Heli (2013) d’Amat Escalante clôt provisoirement ce cycle sur le noir et le néo-noir mexicain. Nombre de spectateurs ou de critiques pourront s’interroger sur la pertinence de ce choix tendant à y inclure un tel film. L’argument du film y est pour quelque chose : dans le nord du Mexique vit la famille d’Estela, une jeune fille de douze ans, prise dans un engrenage de violence terrible. Elle tombe amoureuse d’un jeune policier qui croit pouvoir détourner un chargement de drogue en le cachant sous le toit de leur maison. Et la violence va surgir, à la mesure de ce que vit la société mexicaine en proie aux narco-trafiquants. Heli est le frère aîné d’Estela, c’est un homme modeste et honnête qui se trouve confronté à un univers qui devient le sien, par la force des choses.

Amat Escalante ne cède pas à la tentation de la violence esthétisante, même si ses personnages en sont victimes. La force du film réside en sa mise en scène, en l’éthique de sa mise en scène. À l’attention qu’il porte aussi bien aux objets de la vie quotidienne de la famille d’Heli qu’aux symboles de l’explosion de son univers quand surgissent ceux qui tuent pour obéir aux barons de la drogue : des jeunes si jeunes qu’on dirait des enfants.

Le dernier plan du film s’ouvre sur la nature qui semble reprendre vie, après avoir été ravagée. Note d’espoir ?

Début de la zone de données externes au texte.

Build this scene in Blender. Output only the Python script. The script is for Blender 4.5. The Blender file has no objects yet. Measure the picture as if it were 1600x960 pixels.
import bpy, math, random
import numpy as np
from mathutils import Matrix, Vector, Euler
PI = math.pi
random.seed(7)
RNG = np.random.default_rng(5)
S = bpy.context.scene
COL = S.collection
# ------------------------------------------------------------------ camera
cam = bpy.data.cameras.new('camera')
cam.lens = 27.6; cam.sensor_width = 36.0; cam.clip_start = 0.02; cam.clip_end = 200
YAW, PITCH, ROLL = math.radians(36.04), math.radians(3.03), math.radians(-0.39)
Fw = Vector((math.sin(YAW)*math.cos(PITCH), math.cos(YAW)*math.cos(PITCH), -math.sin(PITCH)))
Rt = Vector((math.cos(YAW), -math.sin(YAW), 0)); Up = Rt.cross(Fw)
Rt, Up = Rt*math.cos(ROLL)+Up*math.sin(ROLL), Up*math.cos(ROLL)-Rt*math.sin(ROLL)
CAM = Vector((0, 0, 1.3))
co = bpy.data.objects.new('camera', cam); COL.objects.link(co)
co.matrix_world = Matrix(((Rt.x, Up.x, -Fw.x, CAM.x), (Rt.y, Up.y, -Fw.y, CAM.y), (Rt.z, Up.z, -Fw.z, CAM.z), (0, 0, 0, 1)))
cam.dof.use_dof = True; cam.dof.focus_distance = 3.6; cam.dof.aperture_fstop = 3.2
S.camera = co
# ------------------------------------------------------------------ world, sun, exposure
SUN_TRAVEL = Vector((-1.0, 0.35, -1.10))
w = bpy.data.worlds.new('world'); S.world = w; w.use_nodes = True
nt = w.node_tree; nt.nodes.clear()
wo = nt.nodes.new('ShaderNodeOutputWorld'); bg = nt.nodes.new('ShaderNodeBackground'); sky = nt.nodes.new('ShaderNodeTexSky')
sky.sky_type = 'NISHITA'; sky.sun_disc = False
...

Les dix films de cette rétrospectives seront suivis de rencontres avec José-Manuel Garcia, historien du cinéma-Filmoteca de l’Unam, Mexico.

Jean-Pierre Garcia

 

(*) les cinéphiles amiénois se souviendront  de l’excellent  En Quatrième vitesse (Kiss me deadly) adapté par Robert Aldrich du roman éponyme de Mickey Spillane.